Task description: Count every line that holds the string "picture", then give that number alone.

Stored data:
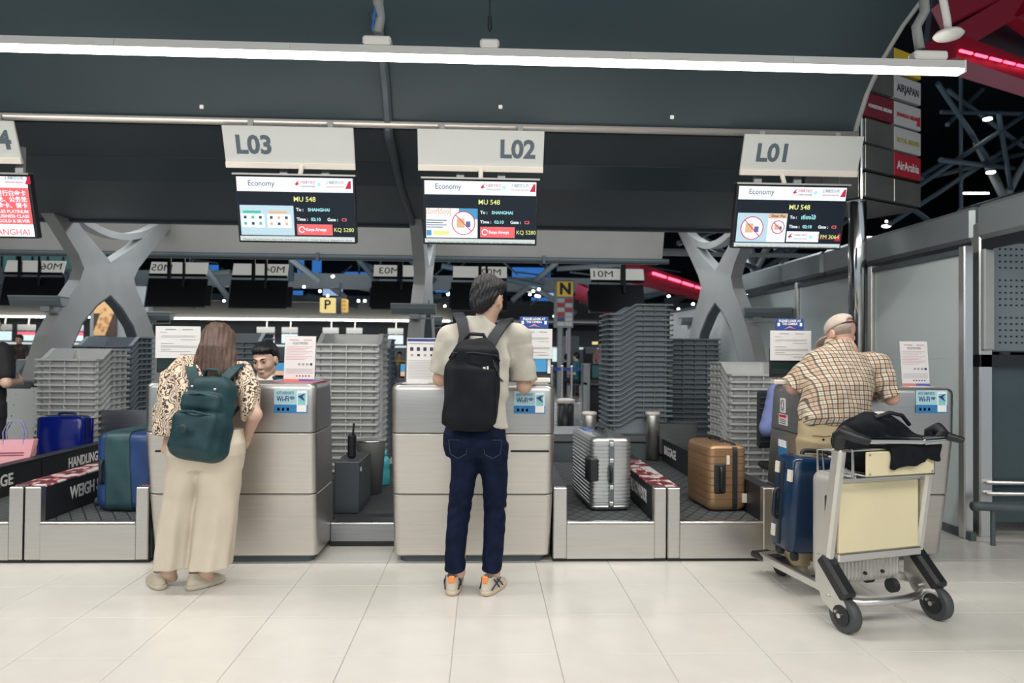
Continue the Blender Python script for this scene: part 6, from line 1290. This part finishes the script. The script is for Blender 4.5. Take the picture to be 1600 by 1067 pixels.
# ------------------------------------------------------------------ passers-by and people far back
def passer(label, px, py_feet_Y, rotz, H, top, low, hairm, arms='down', seated=False, h=.012, long_hair=False, group='people in the background', X=None):
    Y = py_feet_Y; x = at(px, 560, Y).x if X is None else X; t = thing('person', label, 'person', (x, Y, 0), rotz, group); k = H / 1.7; dz = -.40 * k if seated else 0
    hz_ = 1.58 * k + dz; S = SD((-.45, -.35, .0), (.45, .60, hz_ + .2), h); Q = rot3(0, 8, 0); P = head_sd(S, (0, .02, hz_), Q, k); S.cap((0, 0, 1.40 * k + dz), (0, .0, hz_ - .04), .055 * k, .052 * k, .03)
    sl_, sr_ = Vector((-.18 * k, 0, 1.36 * k + dz)), Vector((.18 * k, 0, 1.36 * k + dz)); S.stack([(.85 * k + dz, 0, 0, .14, .09), (1.1 * k + dz, 0, 0, .13, .085), (1.35 * k + dz, 0, 0, .14, .08), (1.42 * k + dz, 0, 0, .06, .05)], .03)
    A = {'down': (Vector((.25, -.01, 1.06 * k + dz)), Vector((.24, .08, .83 * k + dz))), 'bent': (Vector((.27, -.05, 1.08 * k + dz)), Vector((.14, .18, 1.08 * k + dz)))}[arms]
    for s_, sh in ((-1, sl_), (1, sr_)): e_, w_ = Vector((A[0].x * s_, A[0].y, A[0].z)), Vector((A[1].x * s_, A[1].y, A[1].z)); arm_sd(S, sh, e_, w_, s_, (w_ - e_), (-s_, .1, 0), 35, k)
    legs = []
    for s_ in (-1, 1):
        hp, kn, an = (Vector((.09 * s_, 0, .88 * k + dz)), Vector((.10 * s_, .40 if seated else .02, .48 * k)), Vector((.10 * s_, .36 if seated else -.02, .08))); legs.append((hp, kn, an)); S.cap(hp, kn, .075 * k, .055 * k, .03); S.cap(kn, an, .052 * k, .036 * k, .03); S.cap(an, an + Vector((0, .14, -.04)), .035, .03, .02)
    S.build('body', skin_p, t); face_parts(t, P, Q, k)
    S = SD((-.16, -.25, hz_ - (.42 if long_hair else .14)), (.16, .2, hz_ + .22), h * .8); S.ell(P(0, -.022, .045), (.088 * k, .10 * k, .088 * k), .02, Q); S.ell(P(0, -.05, 0), (.078, .062, .075), .03, Q)
    if long_hair: S.stack([(hz_ - .36, 0, -.06, .09, .05), (hz_ - .1, 0, -.04, .105, .075), (hz_ + .04, 0, -.03, .085, .085)], .03)
    S.box(P(0, .10, -.06), (.07 if long_hair else .14, .075, .105), .03, .012, Q, '-'); S.build('hair', hairm, t)
    S = SD((-.4, -.22, .70 * k + dz), (.4, .3, 1.52 * k + dz), h); S.stack([(.84 * k + dz, 0, 0, .165, .12), (1.1 * k + dz, 0, 0, .165, .115), (1.34 * k + dz, 0, 0, .18, .105), (1.40 * k + dz, 0, 0, .12, .085), (1.45 * k + dz, 0, 0, .065, .065)], .03, 2.3)
    for s_, sh in ((-1, sl_), (1, sr_)): S.cap(sh, sh.lerp(Vector((A[0].x * s_, A[0].y, A[0].z)), .7), .065, .068, .04)
    S.ruffle(folds(.004)); S.build('top', top, t)
    S = SD((-.3, -.22, .04), (.3, .56, .95 * k + dz + .05), h); S.stack([(.78 * k + dz, 0, 0, .17, .12), (.90 * k + dz, 0, 0, .165, .118)], .04)
    for hp, kn, an in legs: S.cap(hp, kn, .092 * k, .072 * k, .03); S.cap(kn, an + Vector((0, 0, .03)), .072 * k, .055 * k, .03)
    S.build('trousers', low, t); S = None
    for hp, kn, an in legs: b_ = MB(); b_.loft([[Vector((an.x + x_, an.y + .04 + y_, z_)) for x_, y_ in rrect(.045 - i_, .12 - i_, .035, 4)] for z_, i_ in ((0, .0), (.03, 0), (.06, .008), (.085, .03))]); b_.build('shoe', rub, t, True, True)
    return t
blk = mat('cloth_black_top', (.012, .013, .016), .85); dkt = mat('trouser_dark', (.02, .022, .028), .8)
passer('woman in black top with bare arm at the left picture edge', 0, 6.0, R(-15), 1.62, blk, blk, hair_k, 'bent', False, .009, True, 'people near the counters', X=-4.12)
passer('person in yellow top seated far behind the middle stack', 624, 24, R(180), 1.68, mat('top_yellow', (.70, .38, .02), .8), dkt, hair_k, 'bent', True)
passer('person in teal shirt seated in the hall right of centre desk', 901, 21, R(60), 1.7, mat('top_teal', (.03, .16, .19), .8), dkt, hair_k, 'bent', True)
passer('person in black seated beside the teal shirted one', 886, 21.6, R(-60), 1.65, blk, mat('skin_tone_shorts', (.25, .16, .12), .8), hair_k, 'bent', True)
passer('child in blue seated under the left X column', 216, 17, R(150), 1.45, mat('top_blue', (.03, .07, .18), .8), dkt, hair_k, 'bent', True)
passer('person in dark shirt standing far behind the left edge', 30, 20, R(170), 1.66, mat('top_print', (.05, .03, .03), .8, 0, .9, 9), dkt, hair_k, 'down')
passer('person in cream top far behind the pale notice stand', 498, 22, R(150), 1.62, mat('top_cream', (.55, .45, .36), .8), mat('jeans_far', (.03, .05, .1), .8), hair_k, 'down')
passer('person far back beside the check-in kiosk', 938, 24, R(200), 1.7, mat('top_rose', (.5, .3, .28), .8), dkt, hair_k, 'down')
# ================================================================== far check-in row facing us
farw = mat('far_screen_white', (.3, .3, .3), .4, emit=.75, ecol=(.72, .92, .95)); farr = mat('far_screen_red', (.3, .05, .05), .4, emit=.7, ecol=(.9, .2, .28)); farb = mat('far_screen_blue', (.05, .1, .3), .4, emit=.7, ecol=(.25, .45, .85)); fars = mat('far_sign', (.5, .5, .47), .5, emit=.12, ecol=(.9, .9, .85))
FS = [(-10, 18, 's', 'leftmost'), (27, 55, 'r', 'left of the left X column'), (104, 130, 'r', 'inside the left X column arch'), (401, 429, 'r', 'above the clerk'), (440, 465, 'w', 'behind the pale notice stand'), (504, 529, 'w', 'just right of the pale notice stand'), (541, 566, 'w', 'above the middle tray stack'), (606, 630, 'w', 'right of the middle tray stack'), (655, 673, 'b', 'behind the centre column')]
for k, (x0, x1, kind, where) in enumerate(FS):
    Y = 41.2; a, b = at(x0, 524, Y), at(x1, 515, Y); t = thing('counter_sign', 'tiny far counter sign with lit display ' + where, 'sign', ((a.x + b.x) / 2, Y, 1.9), 0, 'signs of the far check-in row')
    MB().bx(a.x, b.x, Y, Y + .05, 2.28, 2.62).build('panel', fars, t); MB().bar(((a.x + b.x) / 2, Y + .06, 2.0), ((a.x + b.x) / 2, Y + .3, 3.10), .06, .06).build('post', fars, t)
    MB().bx(a.x - .02, b.x + .02, Y + .02, Y + .08, 1.68, 2.24).build('display', black, t); MB().bx(a.x, b.x, Y, Y + .02, 1.70, 2.22 if kind in 'ws' else 2.02).build('display_face', farw, t)
    if kind in 'rb': MB().bx(a.x, b.x, Y - .005, Y + .02, 2.02, 2.22).build('display_header', farr if kind == 'r' else farb, t)
for k in range(8):
    x = at(20 + k * 92, 560, 42).x; t = thing('checkin_desk', 'dim far check-in desk, number %s from the left' % ['one', 'two', 'three', 'four', 'five', 'six', 'seven', 'eight'][k], 'desk', (x, 42, 0), 0, 'desks of the far row')
    MB().loft([[Vector((px_, py_, z)) for px_, py_ in rrect(.55 - .02 * q, .3 - .02 * q, .08, 3, x, 42)] for z, q in ((0, 1), (.5, 0), (1.05, 0), (1.1, 1))]).build('body', steel_d, t); MB().bx(x - .25, x + .2, 41.9, 42.0, 1.1, 1.4).build('monitor', black, t)
o = MB().bx(-34, 14, 42.8, 42.9, 1.5, 1.62).build('light_shelf', mat('far_glow', (.3, .3, .3), .5, emit=.5, ecol=(.8, .9, .9))); tag(o, 'dim glowing strip behind the far check-in desks', 'lamp')
MB().bx(-34, 14, 42.9, 43.0, 0, 1.5).build('support', gdark, o)
# ================================================================== staff side of the middle row
for x, lab in ((-8.0, 'M06'), (-5.6, 'M05'), (-4.1, 'M04'), (-1.64, 'M03'), (-.07, 'M02'), (2.45, 'M01')):
    t = thing('checkin_desk', 'staff side of the dark desk below the mirrored %s sign' % lab, 'desk', (x, 13.6, 0), 0, 'desks of the middle row')
    MB().bx(x - .52, x + .52, 13.7, 13.9, 0, 1.1, .02).build('front', steel_d, t); MB().bx(x - .5, x + .5, 13.2, 13.7, .70, .74).build('worktop', gdark, t)
    for s_ in (-.5, .46): MB().bx(x + s_, x + s_ + .05, 13.15, 13.75, 0, 1.1, .01).build('side_frame', gpaint, t)
    MB().bx(x - .45, x + .45, 13.35, 13.7, 0, .68).build('cabinet', black, t); m_ = MB().bx(x - .40, x - .02, 13.42, 13.46, .80, 1.10, .01).build('monitor', black, t); MB().bx(x - .37, x - .05, 13.412, 13.42, .84, 1.07).build('screen_face', mat('screen_dim', (.01, .03, .04), .2, emit=.06, ecol=(.2, .6, .6)), m_)
    m_ = MB().bx(x + .04, x + .40, 13.42, 13.46, .80, 1.10, .01).build('monitor', black, t); MB().bx(x + .07, x + .37, 13.412, 13.42, .92, 1.07).build('screen_face', scs, m_); MB().bx(x + .07, x + .37, 13.412, 13.42, .84, .92).build('screen_face', sco, m_)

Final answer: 2